Yang juga selalu kuingat adalah bu Roes Kusno. Beliau gemuk dengan kacamata yang ada talinya.  Mata kuliahnya Kimia bahan Pangan. Mata kuliah pilihan, tapi serem.
Beliau juga mengampu mata kuliah micro teaching. Kami praktek mengajar siswa beneran di studio jurusan, dishoting setelah itu diputar di kelas, ditonton bareng-bareng. Didiskusikan bareng-bareng. Wah habis-habisan deh dibabat sama bu Roes.
Anda calon guru SMA lo ingat itu! Apersepsinya, pertanyaannya, waktu jeda, bahasanya. Jangan seperti guru TK!
Profesor Tresna. Lembut dan simpatik. Beliau selalui didampingi dosen muda yang cantik, bu Susana. Prof Tresna selalu memberi tugas kami dengan materi berbahasa Inggris. Mata kuliahnya Kimia Sekolah III dan Orlab. Karena minimnya literatur kami, kami harus menyambangi rumah beliau untuk meminjam buku buku beliau.

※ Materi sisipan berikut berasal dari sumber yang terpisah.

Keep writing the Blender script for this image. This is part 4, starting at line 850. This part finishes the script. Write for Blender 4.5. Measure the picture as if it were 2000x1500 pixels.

Dari yang kuingat semua tentang dosen dosenku, rumah rumah mereka sangat sederhana. Rumah Pak Habib di Pecindilan, rumah prof tresna, rumah pak Pak Basuki  sangat sederhana. Di rumah sederhana itu selalu banyak tumpukan buku-buku. Tampaknya harta utama mereka adalah buku. Di mataku, semua itu keren. Beliau adalah orang-orang yang rajin belajar.  
Masih banyak guru yang tak bisa kuingat. Bukan karena aku tidak menghargai beliau tapi karena keterbatasanku. Semoga beliau selalu mendapat rahmatNya. Semoga beliau selalu mendapat pahala yang setimpal atas dedikasinya.
Selamat hari guru untuk semua guru. Semoga kita menjadi guru yang amanah.